C’est une idée hardie, sans doute, et peut-être dangereuse. Mais qu’est-ce qui n’est pas dangereux en ce moment ? L’élan dont sont animés les ouvriers la rendrait peut-être praticable. En tout cas je vous demande instamment de la prendre en considération.

Je conçois ainsi la question de l’autorité, sur le plan de la pure théorie : d’une part les chefs doivent commander, bien sûr, et les subordonnés obéir ; d’autre part les subordonnés ne doivent pas se sentir livrés corps et âme à une domination arbitraire, et à cet effet ils doivent non certes collaborer à l’élaboration des ordres, mais pouvoir se rendre compte dans quelle mesure les ordres correspondent à une nécessité.

Mais tout ça, c’est l’avenir. La situation présente se résume ainsi :

1o Les patrons ont accordé des concessions incontestablement satisfaisantes, d’autant que vos ouvriers se sont trouvés satisfaits à moins.

2o Le parti communiste a pris officiellement position (quoique avec des périphrases) pour la reprise du travail, et par ailleurs je sais de source sûre que dans certains syndicats les militants communistes ont effectivement travaillé à empêcher la grève (services publics).

3o Les ouvriers de chez Renault et sans doute des autres usines ignorent tout des pourparlers en cours ; ce ne sont donc pas eux qui agissent pour empêcher l’accord.

J’ai écrit à Roy (qui aujourd’hui est absent de Paris) pour lui donner ces renseignements, et je les ai également transmis à un militant responsable de l’Union des syndicats de la Seine, un camarade sérieux et qui leur a accordé l’attention convenable.

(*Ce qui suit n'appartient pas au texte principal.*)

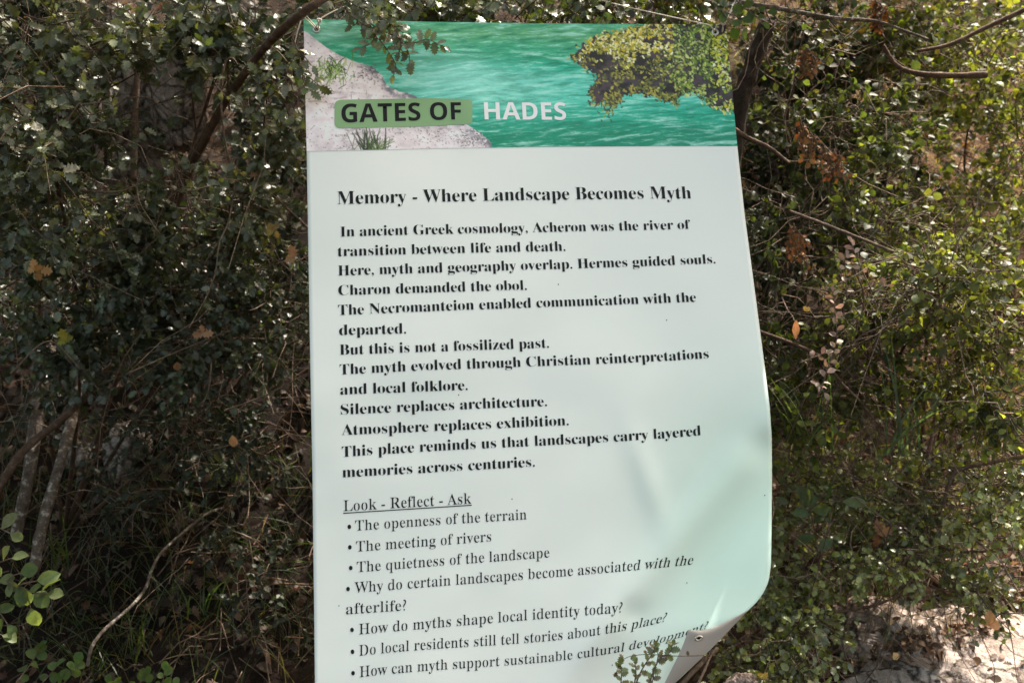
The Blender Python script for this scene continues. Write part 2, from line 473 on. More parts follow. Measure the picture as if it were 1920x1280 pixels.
for i in range(900):                                             # pits and dark stains on the bank
    cl = pr.integers(0, 5)
    x, y = [(pr.uniform(574, 720), pr.uniform(80, 282)), (pr.uniform(574, 930), pr.uniform(225, 283)), (pr.normal(690, 14), pr.normal(140, 9)), (pr.normal(890, 16), pr.normal(258, 10)), (pr.normal(820, 40), pr.normal(258, 14))][cl]
    if y < np.interp(x, hx[0], by_[0]) + 1: continue
    a_ = pr.uniform(0, 6.28); l_ = pr.uniform(.3, 2.6)
    stroke(x, y, x + l_ * math.cos(a_), y + .6 * l_ * math.sin(a_), pr.uniform(.7, 1.5), [L(70, 62, 66), L(96, 86, 90), L(56, 60, 74), L(232, 226, 232)][pr.integers(4)], pr.uniform(.35, .85))
for i in range(150):                                             # grass tuft on the bank
    x, y = pr.normal(622, 17), pr.normal(137, 11)
    a_ = pr.normal(-90, 40) * math.pi / 180; l_ = pr.uniform(6, 17)
    stroke(x, y, x + l_ * math.cos(a_), y + l_ * math.sin(a_), pr.uniform(.8, 1.6), [L(84, 116, 44), L(116, 146, 70), L(46, 62, 30), L(150, 170, 110)][pr.integers(4)])
for i in range(70):                                              # tuft under the title
    x = pr.normal(694, 15); a_ = pr.normal(-90, 38) * math.pi / 180; l_ = pr.uniform(12, 42)
    stroke(x, 281, x + l_ * math.cos(a_), 281 + l_ * math.sin(a_), pr.uniform(.8, 1.5), [L(58, 72, 44), L(92, 112, 62), L(38, 42, 34)][pr.integers(3)])
for i in range(40):
    x = pr.uniform(580, 760); y = by_[0, 0] + pr.uniform(60, 200)
    stroke(x, y, x + pr.uniform(-9, 9), y + pr.uniform(-9, 9), .9, L(96, 84, 84), .6)
# overhanging bush
poly = np.array([(1069, 107), (1097, 82), (1120, 68), (1170, 58), (1205, 47), (1290, 40), (1400, 40), (1400, 214), (1358, 208), (1327, 194), (1312, 176), (1297, 170), (1272, 180), (1265, 196), (1232, 184), (1200, 176), (1170, 180), (1155, 198), (1140, 186), (1125, 196), (1110, 196), (1105, 170), (1118, 142), (1092, 124)], float)
def inside(X, Y):
    r = np.zeros(np.shape(X), bool)
    for (x0, y0), (x1, y1) in zip(poly, np.roll(poly, -1, 0)):
        c_ = ((y0 > Y) != (y1 > Y)) & (X < (x1 - x0) * (Y - y0) / (y1 - y0 + 1e-9) + x0)
        r ^= c_
    return r
wx = hx + 22 * (fbm(hx / 7, hy / 7, 91, 4, .7) - .5); wy = hy + 22 * (fbm(hx / 7, hy / 7, 95, 4, .7) - .5)
bm_ = inside(wx, wy)[..., None] * 1.0
tone = ss(.3, .75, fbm(hx / 22, hy / 15, 97, 5, .65))[..., None]
img = img * (1 - bm_) + (L(22, 20, 16) * (1 - tone) + L(70, 60, 66) * tone) * bm_
for i in range(13000):
    x, y = pr.uniform(1062, 1385), pr.uniform(40, 220)
    if not inside(np.array(x + pr.normal(0, 4)), np.array(y + pr.normal(0, 4))): continue
    clump = float(fbm(x / 17 + 4, y / 13, 101, 3)); hi = float(fbm(x / 9, y / 8, 107, 2))
    upper = y < 92 + 0.18 * (x - 1069) - 26 * (x > 1190) + pr.normal(0, 10)
    rgt = x > 1268 + pr.normal(0, 22)
    low = y > np.interp(x, [1100, 1140, 1200, 1260], [165, 178, 166, 176]) + pr.normal(0, 7) and x < 1275
    dens_ = 1.3 if upper and x < 1240 else 1.1 if rgt else .95 if low else .22
    if pr.random() > dens_ * ss(.30, .52, clump) * 1.25: continue
    if upper and x < 1262: cs = [(170, 164, 70), (206, 200, 132), (142, 140, 56), (188, 164, 62), (98, 102, 46), (226, 218, 180)]
    elif rgt: cs = [(112, 136, 58), (84, 112, 48), (166, 176, 92), (58, 74, 38), (182, 188, 130), (46, 52, 32)]
    else: cs = [(128, 124, 62), (96, 100, 52), (160, 152, 84), (70, 72, 42)]
    if x > 1335 and pr.random() < .5: cs = [(186, 182, 52), (214, 206, 96), (140, 160, 52), (228, 222, 190)]
    f_ = .55 + .9 * hi
    if pr.random() < 0.14: cs = [(36, 34, 30)]
    a_ = pr.normal(.6, 1.0); l_ = pr.uniform(1.5, 4.6)
    stroke(x, y, x + l_ * math.cos(a_), y + l_ * math.sin(a_), pr.uniform(.9, 2.7), np.clip(L(*cs[pr.integers(len(cs))]) * f_, 0, .9), 0.92)
for i in range(60):                                              # trailing sprigs below the bush
    x, y = 1140 + pr.normal(0, 9), 190 + abs(pr.normal(0, 14))
    stroke(x, y, x + pr.uniform(-4, 4), y + pr.uniform(-3, 5), 1.7, L(*[(70, 62, 50), (130, 138, 60), (44, 44, 34)][pr.integers(3)]))
g = Geo()
g.grid(P(hx, hy, bdepth(hx, hy) - 0.0006), np.clip(img, 0, 0.9))
pic = g.build('river_picture', [M_VINYL], banner)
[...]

Tout ce que je vous dis là se rapporte à la situation présente ; car le refus de la convention conclue entre les patrons et la C. G. T. (15 à 7 %) semble avoir été au contraire tout à fait spontané.

Bien sympathiquement

S. Weil.


Je reviendrai sans doute à Paris demain soir pour 24 h. Il est extrêmement pénible et angoissant de devoir rester en province dans une pareille situation.